La cuestión de la reapropiación, tal como la planteas, sólo se plantea en un contexto muy específico, que es el del sistema de producción capitalista. En la vida comunitaria, la esencia común es inmanente a la comunidad, y cada sujeto recibe inmediatamente de ella su sustancia y su vida, y se mueve en ella. Pero el trabajo humano es una actividad de objetivación, por la que el hombre objetiva su esencia, es decir, la saca de sí mismo para hacerla existir como objeto. La historia humana es el lento proceso de objetivación de esta esencia, al principio inmanente a las comunidades, esencia que de este modo se hace trascendente y existe en la exterioridad.

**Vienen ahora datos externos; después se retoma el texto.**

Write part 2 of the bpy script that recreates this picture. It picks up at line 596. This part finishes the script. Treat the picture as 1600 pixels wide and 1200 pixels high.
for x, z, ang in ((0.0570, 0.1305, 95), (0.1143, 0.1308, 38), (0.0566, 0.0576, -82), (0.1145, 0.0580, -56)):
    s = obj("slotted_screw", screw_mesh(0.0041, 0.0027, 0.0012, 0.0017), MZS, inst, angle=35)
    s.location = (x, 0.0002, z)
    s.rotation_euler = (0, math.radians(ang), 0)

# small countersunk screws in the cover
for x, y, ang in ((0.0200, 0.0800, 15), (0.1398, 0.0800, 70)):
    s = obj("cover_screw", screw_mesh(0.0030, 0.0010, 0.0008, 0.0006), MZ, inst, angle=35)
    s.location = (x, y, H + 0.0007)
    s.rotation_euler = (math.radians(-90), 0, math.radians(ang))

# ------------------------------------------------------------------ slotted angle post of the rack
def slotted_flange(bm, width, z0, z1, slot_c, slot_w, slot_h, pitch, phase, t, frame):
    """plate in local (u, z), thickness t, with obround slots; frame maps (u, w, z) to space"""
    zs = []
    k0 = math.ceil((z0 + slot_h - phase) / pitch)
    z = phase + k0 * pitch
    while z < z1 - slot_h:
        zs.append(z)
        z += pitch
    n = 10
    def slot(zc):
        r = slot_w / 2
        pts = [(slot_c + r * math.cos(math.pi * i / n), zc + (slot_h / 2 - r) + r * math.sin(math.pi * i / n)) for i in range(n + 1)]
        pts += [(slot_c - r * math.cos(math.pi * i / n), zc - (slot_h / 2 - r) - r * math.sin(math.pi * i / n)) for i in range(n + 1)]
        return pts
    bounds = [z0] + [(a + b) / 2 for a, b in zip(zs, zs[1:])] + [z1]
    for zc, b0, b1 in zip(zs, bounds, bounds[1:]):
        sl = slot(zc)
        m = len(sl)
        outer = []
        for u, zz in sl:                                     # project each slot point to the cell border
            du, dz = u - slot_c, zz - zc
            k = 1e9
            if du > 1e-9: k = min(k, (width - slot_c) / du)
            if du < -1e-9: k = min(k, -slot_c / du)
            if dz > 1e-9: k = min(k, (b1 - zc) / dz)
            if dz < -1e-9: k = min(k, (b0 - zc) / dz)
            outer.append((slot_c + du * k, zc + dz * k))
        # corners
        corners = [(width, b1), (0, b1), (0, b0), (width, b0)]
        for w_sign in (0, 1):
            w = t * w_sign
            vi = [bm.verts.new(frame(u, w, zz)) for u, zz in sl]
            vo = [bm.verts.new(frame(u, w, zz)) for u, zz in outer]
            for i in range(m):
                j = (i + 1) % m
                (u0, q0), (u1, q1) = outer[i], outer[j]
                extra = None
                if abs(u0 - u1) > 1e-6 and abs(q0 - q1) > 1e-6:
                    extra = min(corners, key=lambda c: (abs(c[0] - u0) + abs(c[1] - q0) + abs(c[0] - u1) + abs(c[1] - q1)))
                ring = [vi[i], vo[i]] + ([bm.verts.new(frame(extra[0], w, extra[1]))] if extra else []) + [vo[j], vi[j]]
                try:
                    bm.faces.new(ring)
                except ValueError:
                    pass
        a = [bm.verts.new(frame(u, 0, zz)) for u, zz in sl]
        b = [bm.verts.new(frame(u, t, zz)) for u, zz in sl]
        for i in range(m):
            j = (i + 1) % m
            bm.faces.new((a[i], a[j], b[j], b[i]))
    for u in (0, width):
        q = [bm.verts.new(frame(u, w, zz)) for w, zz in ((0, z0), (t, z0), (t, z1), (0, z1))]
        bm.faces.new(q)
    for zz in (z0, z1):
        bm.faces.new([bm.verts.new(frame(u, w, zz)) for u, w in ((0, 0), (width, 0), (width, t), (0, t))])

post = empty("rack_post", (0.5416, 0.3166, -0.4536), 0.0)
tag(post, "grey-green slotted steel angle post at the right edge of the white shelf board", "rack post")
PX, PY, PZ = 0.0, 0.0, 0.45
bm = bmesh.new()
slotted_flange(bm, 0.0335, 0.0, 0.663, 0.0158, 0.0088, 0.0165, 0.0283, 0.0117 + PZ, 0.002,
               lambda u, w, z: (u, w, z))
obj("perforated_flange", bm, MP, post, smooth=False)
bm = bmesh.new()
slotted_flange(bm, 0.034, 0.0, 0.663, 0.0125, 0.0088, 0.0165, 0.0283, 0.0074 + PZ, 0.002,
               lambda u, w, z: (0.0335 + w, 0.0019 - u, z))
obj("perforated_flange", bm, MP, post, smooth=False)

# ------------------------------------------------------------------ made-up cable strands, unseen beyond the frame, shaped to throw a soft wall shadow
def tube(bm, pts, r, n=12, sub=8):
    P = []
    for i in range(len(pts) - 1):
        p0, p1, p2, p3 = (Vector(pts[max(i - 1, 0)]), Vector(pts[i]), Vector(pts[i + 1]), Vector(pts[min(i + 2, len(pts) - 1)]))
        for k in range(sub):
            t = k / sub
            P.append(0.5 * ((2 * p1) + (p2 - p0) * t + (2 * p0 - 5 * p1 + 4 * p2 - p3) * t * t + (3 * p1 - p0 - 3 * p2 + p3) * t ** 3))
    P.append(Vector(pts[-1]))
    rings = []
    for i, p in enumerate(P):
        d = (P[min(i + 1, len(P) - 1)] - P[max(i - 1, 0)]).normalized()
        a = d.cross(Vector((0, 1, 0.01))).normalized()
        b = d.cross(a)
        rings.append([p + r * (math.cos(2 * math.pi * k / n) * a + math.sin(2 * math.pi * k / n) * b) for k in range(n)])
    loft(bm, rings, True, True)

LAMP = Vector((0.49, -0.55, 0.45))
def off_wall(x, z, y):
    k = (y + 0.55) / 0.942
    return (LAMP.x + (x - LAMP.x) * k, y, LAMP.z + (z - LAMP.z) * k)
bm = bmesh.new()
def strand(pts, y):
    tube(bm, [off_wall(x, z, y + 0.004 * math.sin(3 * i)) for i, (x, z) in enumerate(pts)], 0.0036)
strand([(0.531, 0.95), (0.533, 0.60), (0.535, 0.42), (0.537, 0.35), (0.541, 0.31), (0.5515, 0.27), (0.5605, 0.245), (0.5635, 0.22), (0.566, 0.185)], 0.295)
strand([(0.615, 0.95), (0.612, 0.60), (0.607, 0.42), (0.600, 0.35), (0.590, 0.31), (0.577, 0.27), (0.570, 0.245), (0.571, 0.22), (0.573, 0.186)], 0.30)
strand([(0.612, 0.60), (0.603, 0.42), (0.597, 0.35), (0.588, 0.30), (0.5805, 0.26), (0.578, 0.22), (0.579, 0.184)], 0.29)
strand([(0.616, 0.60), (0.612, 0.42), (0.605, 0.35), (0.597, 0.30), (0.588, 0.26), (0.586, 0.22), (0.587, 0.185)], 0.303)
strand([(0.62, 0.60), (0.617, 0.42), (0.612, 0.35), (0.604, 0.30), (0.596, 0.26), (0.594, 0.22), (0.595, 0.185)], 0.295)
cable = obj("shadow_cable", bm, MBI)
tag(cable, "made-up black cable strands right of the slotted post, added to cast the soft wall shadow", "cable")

El momento capitalista llega al final de esta historia: cuando la humanidad ha realizado y objetivado todo lo que es, y por tanto se ha realizado a sí misma en su totalidad, pero cuando su propia esencia existe ahora como una realidad separada, que amenaza con hacerse autónoma y aplastarla. El capitalismo surge cuando la objetividad universal y abstracta se convierte en el único sujeto del proceso de producción, y cuando los hombres particulares y concretos no son más que siervos y esclavos de su funcionamiento automático. La revolución, tal como Marx la concibe, es el acontecimiento por el que la humanidad se reapropia de su esencia objetivada en El Capital, y pone así de nuevo en pie la relación entre sujeto y objeto. Como esperanza liberadora, el comunismo designa así la comunidad de sujetos que han recuperado la universalidad de su esencia, hasta ahora dispersa en sus objetos.